* [SHORT EXERCISE]
Repeat each record exactly. Any picture gets left out.

###

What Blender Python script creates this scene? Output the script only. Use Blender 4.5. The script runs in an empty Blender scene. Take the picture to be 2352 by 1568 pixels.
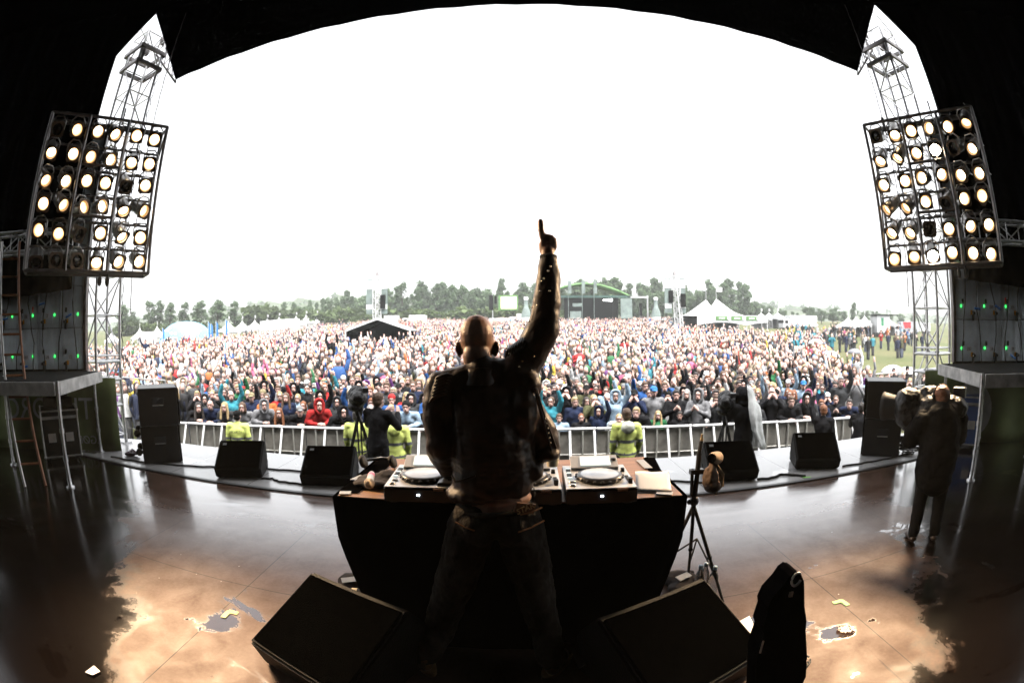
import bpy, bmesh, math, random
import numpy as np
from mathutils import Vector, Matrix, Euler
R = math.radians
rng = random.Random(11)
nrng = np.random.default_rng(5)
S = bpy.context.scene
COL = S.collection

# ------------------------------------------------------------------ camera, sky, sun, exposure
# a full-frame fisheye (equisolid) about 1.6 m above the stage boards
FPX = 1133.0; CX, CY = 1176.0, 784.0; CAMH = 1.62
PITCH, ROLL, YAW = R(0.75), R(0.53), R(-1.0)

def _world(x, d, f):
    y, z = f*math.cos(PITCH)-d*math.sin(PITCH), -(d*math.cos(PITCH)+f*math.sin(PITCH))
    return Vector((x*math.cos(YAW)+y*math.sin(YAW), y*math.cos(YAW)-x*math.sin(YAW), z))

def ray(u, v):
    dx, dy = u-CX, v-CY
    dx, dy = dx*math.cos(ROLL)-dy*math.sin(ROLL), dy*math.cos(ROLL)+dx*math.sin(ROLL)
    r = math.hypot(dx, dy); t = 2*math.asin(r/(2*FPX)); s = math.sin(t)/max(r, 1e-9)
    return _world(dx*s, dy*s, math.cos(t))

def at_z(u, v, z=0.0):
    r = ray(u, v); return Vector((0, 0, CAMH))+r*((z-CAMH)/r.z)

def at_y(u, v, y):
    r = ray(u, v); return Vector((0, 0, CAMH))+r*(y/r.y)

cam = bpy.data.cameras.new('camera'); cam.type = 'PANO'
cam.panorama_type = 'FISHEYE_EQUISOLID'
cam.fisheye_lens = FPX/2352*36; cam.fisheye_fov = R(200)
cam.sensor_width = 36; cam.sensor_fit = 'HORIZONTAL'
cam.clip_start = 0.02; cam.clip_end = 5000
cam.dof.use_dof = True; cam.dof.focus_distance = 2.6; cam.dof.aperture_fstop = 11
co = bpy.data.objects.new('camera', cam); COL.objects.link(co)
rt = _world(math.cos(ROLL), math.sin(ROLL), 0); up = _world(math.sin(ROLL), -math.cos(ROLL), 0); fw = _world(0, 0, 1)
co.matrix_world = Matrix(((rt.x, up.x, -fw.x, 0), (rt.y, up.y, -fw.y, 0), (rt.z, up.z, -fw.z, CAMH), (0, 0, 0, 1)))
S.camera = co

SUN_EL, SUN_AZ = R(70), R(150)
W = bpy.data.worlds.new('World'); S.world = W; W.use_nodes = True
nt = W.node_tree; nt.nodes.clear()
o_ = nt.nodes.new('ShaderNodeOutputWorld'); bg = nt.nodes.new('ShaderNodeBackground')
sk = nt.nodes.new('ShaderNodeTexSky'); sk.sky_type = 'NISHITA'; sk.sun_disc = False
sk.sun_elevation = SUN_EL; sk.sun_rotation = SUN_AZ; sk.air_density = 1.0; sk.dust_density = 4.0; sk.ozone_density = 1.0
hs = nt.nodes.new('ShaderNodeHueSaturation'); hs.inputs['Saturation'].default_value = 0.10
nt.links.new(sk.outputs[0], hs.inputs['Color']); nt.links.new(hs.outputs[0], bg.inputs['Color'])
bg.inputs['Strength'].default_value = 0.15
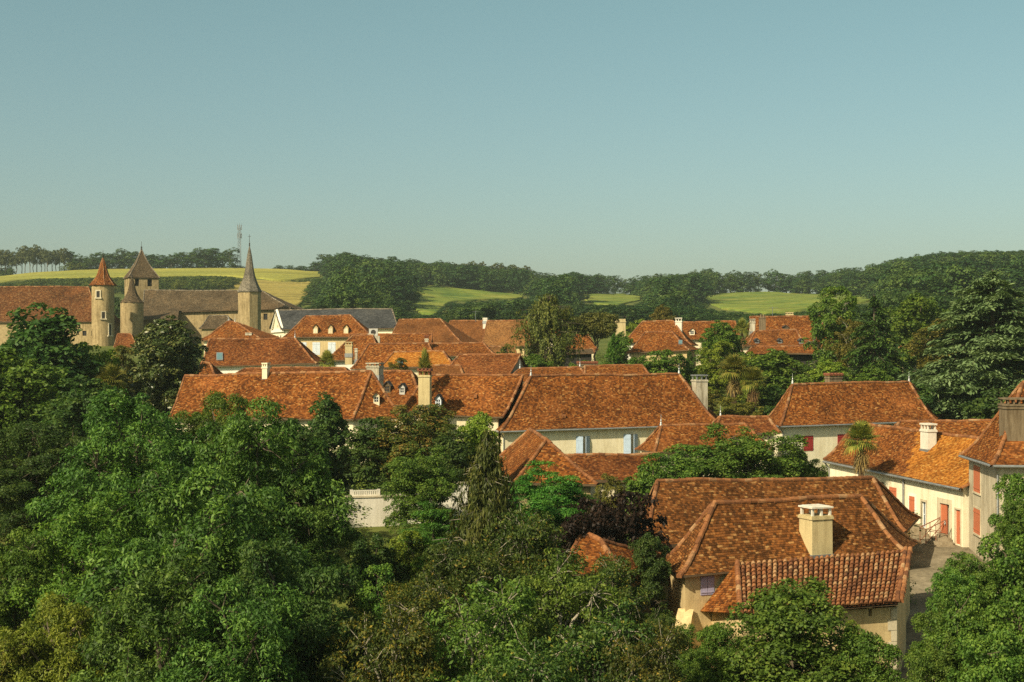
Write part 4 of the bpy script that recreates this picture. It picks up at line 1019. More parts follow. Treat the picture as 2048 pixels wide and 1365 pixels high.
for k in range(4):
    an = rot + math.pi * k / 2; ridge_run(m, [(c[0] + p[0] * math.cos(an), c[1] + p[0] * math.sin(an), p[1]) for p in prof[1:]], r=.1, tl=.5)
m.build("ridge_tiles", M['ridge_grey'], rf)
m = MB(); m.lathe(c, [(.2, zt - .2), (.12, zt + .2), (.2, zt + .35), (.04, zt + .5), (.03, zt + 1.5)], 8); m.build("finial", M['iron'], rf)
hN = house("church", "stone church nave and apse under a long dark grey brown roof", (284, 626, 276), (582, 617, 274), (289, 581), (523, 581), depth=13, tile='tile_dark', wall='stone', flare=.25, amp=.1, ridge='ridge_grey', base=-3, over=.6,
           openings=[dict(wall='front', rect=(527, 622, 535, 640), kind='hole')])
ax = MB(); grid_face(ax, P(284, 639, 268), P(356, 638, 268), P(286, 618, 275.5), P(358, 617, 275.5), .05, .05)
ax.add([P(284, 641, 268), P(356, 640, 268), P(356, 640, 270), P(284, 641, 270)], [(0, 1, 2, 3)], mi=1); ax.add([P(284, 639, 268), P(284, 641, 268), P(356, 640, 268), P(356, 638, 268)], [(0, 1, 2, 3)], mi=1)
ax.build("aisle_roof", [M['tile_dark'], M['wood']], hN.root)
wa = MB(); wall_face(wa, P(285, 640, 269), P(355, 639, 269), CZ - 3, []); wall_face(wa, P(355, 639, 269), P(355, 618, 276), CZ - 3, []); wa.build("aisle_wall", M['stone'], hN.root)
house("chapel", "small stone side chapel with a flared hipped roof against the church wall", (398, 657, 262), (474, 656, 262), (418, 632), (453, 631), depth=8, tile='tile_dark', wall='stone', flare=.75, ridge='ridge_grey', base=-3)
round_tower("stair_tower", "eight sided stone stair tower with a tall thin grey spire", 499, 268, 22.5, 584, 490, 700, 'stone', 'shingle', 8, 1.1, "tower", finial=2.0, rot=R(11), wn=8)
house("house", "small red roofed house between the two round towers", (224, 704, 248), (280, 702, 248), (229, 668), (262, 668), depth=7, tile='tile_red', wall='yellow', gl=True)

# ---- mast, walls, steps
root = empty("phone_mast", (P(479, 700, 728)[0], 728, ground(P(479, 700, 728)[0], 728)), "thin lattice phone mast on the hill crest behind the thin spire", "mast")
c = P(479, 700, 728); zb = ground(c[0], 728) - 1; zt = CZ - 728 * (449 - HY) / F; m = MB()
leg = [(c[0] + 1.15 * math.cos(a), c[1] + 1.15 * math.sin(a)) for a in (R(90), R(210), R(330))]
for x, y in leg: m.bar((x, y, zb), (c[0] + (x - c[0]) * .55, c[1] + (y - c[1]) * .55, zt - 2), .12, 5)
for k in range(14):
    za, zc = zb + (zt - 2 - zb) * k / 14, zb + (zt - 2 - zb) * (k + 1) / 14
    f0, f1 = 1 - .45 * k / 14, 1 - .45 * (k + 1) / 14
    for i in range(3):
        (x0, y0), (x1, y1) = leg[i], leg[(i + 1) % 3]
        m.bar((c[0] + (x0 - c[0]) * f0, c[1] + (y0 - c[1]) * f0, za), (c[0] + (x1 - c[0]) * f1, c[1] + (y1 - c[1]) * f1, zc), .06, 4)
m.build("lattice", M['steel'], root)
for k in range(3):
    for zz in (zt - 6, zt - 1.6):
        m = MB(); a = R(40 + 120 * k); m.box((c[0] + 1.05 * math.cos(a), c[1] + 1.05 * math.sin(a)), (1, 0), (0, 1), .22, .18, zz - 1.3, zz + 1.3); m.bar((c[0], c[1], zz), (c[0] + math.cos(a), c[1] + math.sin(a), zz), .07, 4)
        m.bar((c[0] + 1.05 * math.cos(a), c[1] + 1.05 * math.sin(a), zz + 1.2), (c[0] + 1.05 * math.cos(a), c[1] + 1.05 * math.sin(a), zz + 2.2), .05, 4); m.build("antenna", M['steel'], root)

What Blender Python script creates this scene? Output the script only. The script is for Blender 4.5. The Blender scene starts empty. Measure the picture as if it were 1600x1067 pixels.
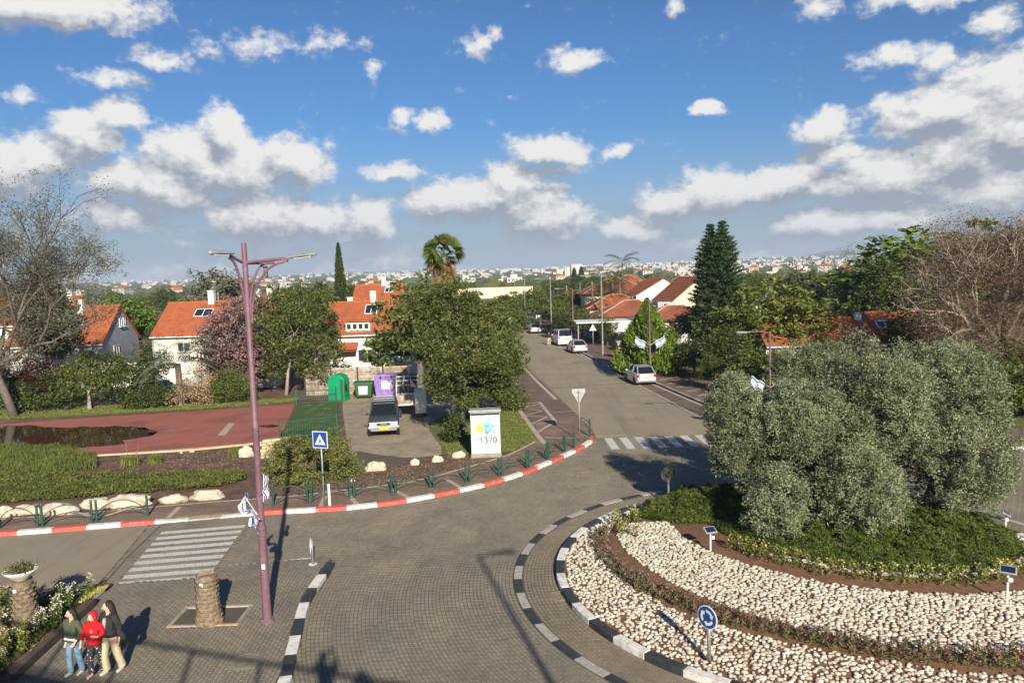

###

* [PROBLEM SOLUTION]
What Blender Python script creates this scene? Output the script only. Use Blender 4.5. The script runs in an empty Blender scene. Take the picture to be 2352 by 1568 pixels.
import bpy, bmesh, math, random
import numpy as np
from mathutils import Vector, Matrix, Euler
R = math.radians
rng = random.Random(11)
nrng = np.random.default_rng(5)
S = bpy.context.scene
COL = S.collection

# ------------------------------------------------------------------ camera, sky, sun, exposure
# a full-frame fisheye (equisolid) about 1.6 m above the stage boards
FPX = 1133.0; CX, CY = 1176.0, 784.0; CAMH = 1.62
PITCH, ROLL, YAW = R(0.75), R(0.53), R(-1.0)

def _world(x, d, f):
    y, z = f*math.cos(PITCH)-d*math.sin(PITCH), -(d*math.cos(PITCH)+f*math.sin(PITCH))
    return Vector((x*math.cos(YAW)+y*math.sin(YAW), y*math.cos(YAW)-x*math.sin(YAW), z))

def ray(u, v):
    dx, dy = u-CX, v-CY
    dx, dy = dx*math.cos(ROLL)-dy*math.sin(ROLL), dy*math.cos(ROLL)+dx*math.sin(ROLL)
    r = math.hypot(dx, dy); t = 2*math.asin(r/(2*FPX)); s = math.sin(t)/max(r, 1e-9)
    return _world(dx*s, dy*s, math.cos(t))

def at_z(u, v, z=0.0):
    r = ray(u, v); return Vector((0, 0, CAMH))+r*((z-CAMH)/r.z)

def at_y(u, v, y):
    r = ray(u, v); return Vector((0, 0, CAMH))+r*(y/r.y)

cam = bpy.data.cameras.new('camera'); cam.type = 'PANO'
cam.panorama_type = 'FISHEYE_EQUISOLID'
cam.fisheye_lens = FPX/2352*36; cam.fisheye_fov = R(200)
cam.sensor_width = 36; cam.sensor_fit = 'HORIZONTAL'
cam.clip_start = 0.02; cam.clip_end = 5000
cam.dof.use_dof = True; cam.dof.focus_distance = 2.6; cam.dof.aperture_fstop = 11
co = bpy.data.objects.new('camera', cam); COL.objects.link(co)
rt = _world(math.cos(ROLL), math.sin(ROLL), 0); up = _world(math.sin(ROLL), -math.cos(ROLL), 0); fw = _world(0, 0, 1)
co.matrix_world = Matrix(((rt.x, up.x, -fw.x, 0), (rt.y, up.y, -fw.y, 0), (rt.z, up.z, -fw.z, CAMH), (0, 0, 0, 1)))
S.camera = co

SUN_EL, SUN_AZ = R(70), R(150)
W = bpy.data.worlds.new('World'); S.world = W; W.use_nodes = True
nt = W.node_tree; nt.nodes.clear()
o_ = nt.nodes.new('ShaderNodeOutputWorld'); bg = nt.nodes.new('ShaderNodeBackground')
sk = nt.nodes.new('ShaderNodeTexSky'); sk.sky_type = 'NISHITA'; sk.sun_disc = False
sk.sun_elevation = SUN_EL; sk.sun_rotation = SUN_AZ; sk.air_density = 1.0; sk.dust_density = 4.0; sk.ozone_density = 1.0
hs = nt.nodes.new('ShaderNodeHueSaturation'); hs.inputs['Saturation'].default_value = 0.10
nt.links.new(sk.outputs[0], hs.inputs['Color']); nt.links.new(hs.outputs[0], bg.inputs['Color'])
bg.inputs['Strength'].default_value = 0.15
Write part 4 of the bpy script that recreates this picture. It picks up at line 1019. More parts follow. Treat the picture as 2048 pixels wide and 1365 pixels high.
for k in range(4):
    an = rot + math.pi * k / 2; ridge_run(m, [(c[0] + p[0] * math.cos(an), c[1] + p[0] * math.sin(an), p[1]) for p in prof[1:]], r=.1, tl=.5)
m.build("ridge_tiles", M['ridge_grey'], rf)
m = MB(); m.lathe(c, [(.2, zt - .2), (.12, zt + .2), (.2, zt + .35), (.04, zt + .5), (.03, zt + 1.5)], 8); m.build("finial", M['iron'], rf)
hN = house("church", "stone church nave and apse under a long dark grey brown roof", (284, 626, 276), (582, 617, 274), (289, 581), (523, 581), depth=13, tile='tile_dark', wall='stone', flare=.25, amp=.1, ridge='ridge_grey', base=-3, over=.6,
           openings=[dict(wall='front', rect=(527, 622, 535, 640), kind='hole')])
ax = MB(); grid_face(ax, P(284, 639, 268), P(356, 638, 268), P(286, 618, 275.5), P(358, 617, 275.5), .05, .05)
ax.add([P(284, 641, 268), P(356, 640, 268), P(356, 640, 270), P(284, 641, 270)], [(0, 1, 2, 3)], mi=1); ax.add([P(284, 639, 268), P(284, 641, 268), P(356, 640, 268), P(356, 638, 268)], [(0, 1, 2, 3)], mi=1)
ax.build("aisle_roof", [M['tile_dark'], M['wood']], hN.root)
wa = MB(); wall_face(wa, P(285, 640, 269), P(355, 639, 269), CZ - 3, []); wall_face(wa, P(355, 639, 269), P(355, 618, 276), CZ - 3, []); wa.build("aisle_wall", M['stone'], hN.root)
house("chapel", "small stone side chapel with a flared hipped roof against the church wall", (398, 657, 262), (474, 656, 262), (418, 632), (453, 631), depth=8, tile='tile_dark', wall='stone', flare=.75, ridge='ridge_grey', base=-3)
round_tower("stair_tower", "eight sided stone stair tower with a tall thin grey spire", 499, 268, 22.5, 584, 490, 700, 'stone', 'shingle', 8, 1.1, "tower", finial=2.0, rot=R(11), wn=8)
house("house", "small red roofed house between the two round towers", (224, 704, 248), (280, 702, 248), (229, 668), (262, 668), depth=7, tile='tile_red', wall='yellow', gl=True)

# ---- mast, walls, steps
root = empty("phone_mast", (P(479, 700, 728)[0], 728, ground(P(479, 700, 728)[0], 728)), "thin lattice phone mast on the hill crest behind the thin spire", "mast")
c = P(479, 700, 728); zb = ground(c[0], 728) - 1; zt = CZ - 728 * (449 - HY) / F; m = MB()
leg = [(c[0] + 1.15 * math.cos(a), c[1] + 1.15 * math.sin(a)) for a in (R(90), R(210), R(330))]
for x, y in leg: m.bar((x, y, zb), (c[0] + (x - c[0]) * .55, c[1] + (y - c[1]) * .55, zt - 2), .12, 5)
for k in range(14):
    za, zc = zb + (zt - 2 - zb) * k / 14, zb + (zt - 2 - zb) * (k + 1) / 14
    f0, f1 = 1 - .45 * k / 14, 1 - .45 * (k + 1) / 14
    for i in range(3):
        (x0, y0), (x1, y1) = leg[i], leg[(i + 1) % 3]
        m.bar((c[0] + (x0 - c[0]) * f0, c[1] + (y0 - c[1]) * f0, za), (c[0] + (x1 - c[0]) * f1, c[1] + (y1 - c[1]) * f1, zc), .06, 4)
m.build("lattice", M['steel'], root)
for k in range(3):
    for zz in (zt - 6, zt - 1.6):
        m = MB(); a = R(40 + 120 * k); m.box((c[0] + 1.05 * math.cos(a), c[1] + 1.05 * math.sin(a)), (1, 0), (0, 1), .22, .18, zz - 1.3, zz + 1.3); m.bar((c[0], c[1], zz), (c[0] + math.cos(a), c[1] + math.sin(a), zz), .07, 4)
        m.bar((c[0] + 1.05 * math.cos(a), c[1] + 1.05 * math.sin(a), zz + 1.2), (c[0] + 1.05 * math.cos(a), c[1] + 1.05 * math.sin(a), zz + 2.2), .05, 4); m.build("antenna", M['steel'], root)

What Blender Python script creates this scene? Output the script only. The script is for Blender 4.5. The Blender scene starts empty. Measure the picture as if it were 1600x1067 pixels.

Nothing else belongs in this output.